Se la formazione artistica è differente, una forte coscienza politica accomuna il gruppo. L’idea di costituirsi in un collettivo nasce dal desiderio di evidenziare il proprio status di autrici e di creare dei ruoli capaci di raccontare il femminile senza mediazioni. “Avevamo bisogno di ritagliarci il nostro spazio di libertà”, afferma Spiesser, e sottolinea il desiderio condiviso di utilizzare il linguaggio del circo come strumento di resistenza, per rivendicare ideali e battaglie coraggiosamente sospese tra humor e atletismo.
“Quando dico cose complicate, nessuno mi prende sul serio”, grida Bennet mentre esegue il suo numero di corda. Il pubblico la segue con il fiato sospeso ed è con lei quando ribadisce con forza il suo diritto al dissenso. Storie private e collettive si intrecciano nel corso della pièce, intramezzata da momenti danzati, semplici ma coinvolgenti. Swing francesi e flamencos rendono il tappeto sonoro sempre scherzoso, la voce di una radiolina recante estratti di pubblicità e Tg nazionali, coniuga al presente le atmosfere retrò: “In Italia l’iter legislativo che portò all’approvazione della riforma dei reati in materia di violenza sessuale ha abbracciato l’arco di ben cinque legislature”. Tutto vero.
La presenza di questi inserti, adattati per la prima volta a un pubblico italiano, preoccupano le interpreti che, prima di entrare in scena, si interrogano sulla qualità delle loro traduzioni: “Lo spettacolo è in francese, inglese e spagnolo”, raccontano, “ma per questa occasione abbiamo scelto di tradurre alcune parti in italiano. Per noi è fondamentale che il messaggio politico sia perfettamente comprensibile”. La risposta del pubblico sembra non lasciare spazio ai dubbi ma, come sempre, più ancora delle parole sono i corpi delle artiste a incarnare con maggior efficacia i propositi dello spettacolo.

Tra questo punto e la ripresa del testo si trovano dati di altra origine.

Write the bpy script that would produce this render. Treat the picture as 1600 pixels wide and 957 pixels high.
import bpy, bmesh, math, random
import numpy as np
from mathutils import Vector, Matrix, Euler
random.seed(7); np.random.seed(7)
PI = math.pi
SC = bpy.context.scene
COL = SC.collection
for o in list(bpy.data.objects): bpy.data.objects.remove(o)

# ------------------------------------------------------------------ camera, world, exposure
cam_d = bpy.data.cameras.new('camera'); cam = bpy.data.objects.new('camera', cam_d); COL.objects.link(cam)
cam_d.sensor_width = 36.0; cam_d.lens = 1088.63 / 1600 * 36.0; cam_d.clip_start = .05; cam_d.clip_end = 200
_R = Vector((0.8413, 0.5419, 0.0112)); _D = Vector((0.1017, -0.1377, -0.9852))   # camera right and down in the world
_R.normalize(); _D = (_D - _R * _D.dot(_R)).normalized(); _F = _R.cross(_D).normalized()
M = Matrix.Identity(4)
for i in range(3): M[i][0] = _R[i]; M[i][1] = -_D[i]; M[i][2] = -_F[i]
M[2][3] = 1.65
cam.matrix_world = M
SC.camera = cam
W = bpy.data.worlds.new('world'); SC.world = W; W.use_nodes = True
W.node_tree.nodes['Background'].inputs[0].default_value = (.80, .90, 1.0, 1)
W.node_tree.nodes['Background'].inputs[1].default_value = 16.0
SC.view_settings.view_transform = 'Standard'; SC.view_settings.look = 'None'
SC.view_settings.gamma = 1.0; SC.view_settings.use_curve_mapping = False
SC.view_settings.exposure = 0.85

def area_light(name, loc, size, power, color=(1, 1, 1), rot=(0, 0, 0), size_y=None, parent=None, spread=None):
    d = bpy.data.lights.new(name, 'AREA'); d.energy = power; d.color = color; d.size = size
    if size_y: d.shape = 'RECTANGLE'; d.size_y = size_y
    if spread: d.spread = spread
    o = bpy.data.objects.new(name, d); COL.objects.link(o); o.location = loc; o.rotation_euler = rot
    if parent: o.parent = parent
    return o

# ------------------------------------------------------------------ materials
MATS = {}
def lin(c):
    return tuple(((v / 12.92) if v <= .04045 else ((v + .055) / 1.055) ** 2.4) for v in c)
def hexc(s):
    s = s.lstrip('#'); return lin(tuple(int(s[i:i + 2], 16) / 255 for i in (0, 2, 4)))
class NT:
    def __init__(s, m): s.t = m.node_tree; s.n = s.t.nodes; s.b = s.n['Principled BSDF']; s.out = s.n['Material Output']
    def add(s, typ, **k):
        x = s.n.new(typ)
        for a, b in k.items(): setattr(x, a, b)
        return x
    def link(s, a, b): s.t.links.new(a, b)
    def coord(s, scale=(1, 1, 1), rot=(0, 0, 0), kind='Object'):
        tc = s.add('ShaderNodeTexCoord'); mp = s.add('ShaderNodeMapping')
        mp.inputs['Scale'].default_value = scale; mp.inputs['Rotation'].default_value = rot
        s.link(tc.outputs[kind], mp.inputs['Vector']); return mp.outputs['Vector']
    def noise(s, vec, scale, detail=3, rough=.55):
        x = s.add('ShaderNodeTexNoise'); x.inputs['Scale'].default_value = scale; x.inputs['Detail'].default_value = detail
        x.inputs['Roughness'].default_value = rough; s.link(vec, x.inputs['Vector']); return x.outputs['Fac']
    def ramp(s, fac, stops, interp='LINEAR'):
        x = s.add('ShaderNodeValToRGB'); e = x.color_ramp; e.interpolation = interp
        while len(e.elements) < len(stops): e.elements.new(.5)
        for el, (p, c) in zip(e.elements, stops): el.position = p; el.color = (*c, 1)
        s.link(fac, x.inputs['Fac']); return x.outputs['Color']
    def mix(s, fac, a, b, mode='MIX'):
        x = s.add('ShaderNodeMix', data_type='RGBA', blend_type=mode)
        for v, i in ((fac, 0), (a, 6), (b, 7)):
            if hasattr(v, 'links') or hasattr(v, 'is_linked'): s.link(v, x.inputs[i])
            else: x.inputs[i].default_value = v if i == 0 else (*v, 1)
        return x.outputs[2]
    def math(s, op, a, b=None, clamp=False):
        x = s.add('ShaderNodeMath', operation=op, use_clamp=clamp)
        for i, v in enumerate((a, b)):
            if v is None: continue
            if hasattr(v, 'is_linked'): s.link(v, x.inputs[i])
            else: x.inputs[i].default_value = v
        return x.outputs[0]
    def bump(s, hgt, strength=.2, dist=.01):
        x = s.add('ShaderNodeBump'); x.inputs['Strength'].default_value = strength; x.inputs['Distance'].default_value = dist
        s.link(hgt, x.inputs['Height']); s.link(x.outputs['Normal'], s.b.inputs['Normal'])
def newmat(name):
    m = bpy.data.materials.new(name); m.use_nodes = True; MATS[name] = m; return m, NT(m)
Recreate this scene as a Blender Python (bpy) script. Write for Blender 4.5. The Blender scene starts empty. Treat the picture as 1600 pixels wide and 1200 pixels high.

Josianes ou l’Art de la résistance alla Martesana per Fuori Asse (ph. Alessandro Villa)

Josianes ou l’Art de la résistance alla Martesana per Fuori Asse (ph. Alessandro Villa)

L’immagine di apertura della sequenza finale, con le ragazze in piedi sul tetto dell’edificio, diventa istantaneamente manifesto di una sorellanza universale stagliata tra le ultime luci del tramonto.
Una sequenza di danza verticale, eseguita sulla facciata della palazzina, stempera la tensione; per Spiesser la vertical dance è il terreno su cui tutte le loro differenze finiscono per incontrarsi: la sospensione aerea e i movimenti sinuosi delle braccia si combinano alla forza di addome e gambe, l’unione di circo e danza si celebra a svariati metri da terra.
Intrepide e spericolate, le artiste chiudono il loro spettacolo intonando Canción sin miedo, inno femminista contro la violenza e i soprusi:

“Hoy a las mujeres nos quitan la calma / a noi donne oggi tolgono la calma
Nos sembraron miedo, / hanno seminato paura,
Nos crecieron alas. / ci sono cresciute ali.”

L’anfiteatro esplode in applausi sentiti, le protagoniste si affrettano a fare gli inchini per poi indossare dei grembiuloni fiorati e iniziare a offrire limonate e abitini vintage al pubblico che si appresta a lasciare gli spalti.
Il patto tra scena e spettatore può dirsi riuscito, le artiste sono ora delle creature familiari: lo dice la qualità dei veloci dialoghi che intercorrono tra una bibita fresca e l’altra. Disinvolte e sorridenti le Josianes hanno conquistato il loro primo pubblico italiano.

Per la riuscita dello spettacolo, una parte non indifferente di merito va riconosciuta al gruppo organizzatore, Quattrox4 in primis, che da anni investe sulla formazione del pubblico, in particolare quello dei quartieri fuori dal centro di Milano. Insieme a Heracles Gymnasium e Cascina Martesana, Quattrox4 ha lavorato al bando Milano è viva nei quartieri, per valorizzare la ‘vitalità’ senza appiattire l’essenza dei municipi periferici.
La profondità della ricerca degli artisti circensi di oggi, insieme all’innata capacità di coinvolgimento del linguaggio della tradizione, ha fatto tutto il resto: unire il popolare all’autoriale e rendere la proposta artistica un “fatto sociale totale” (Mauss, 2002). Questo l’obiettivo di Fuori Asse: creare un festival che sia un “dono”, da intendersi in un’accezione del tutto priva della concezione utilitaristica che la società dei consumi ha attribuito al termine. «Il dono», scrive Marco Aime introducendo il Saggio sul dono di Marcel Mauss (1924) nella sua ultima versione (Einaudi, 2002), «implica una forte dose di libertà». «Il dono», continua citando Guy Nicolas, «sta al mercato come la festa sta alla vita quotidiana, il lusso all’utile, il sacro al profano». Verrebbe da aggiungere: come il circo sta al teatro.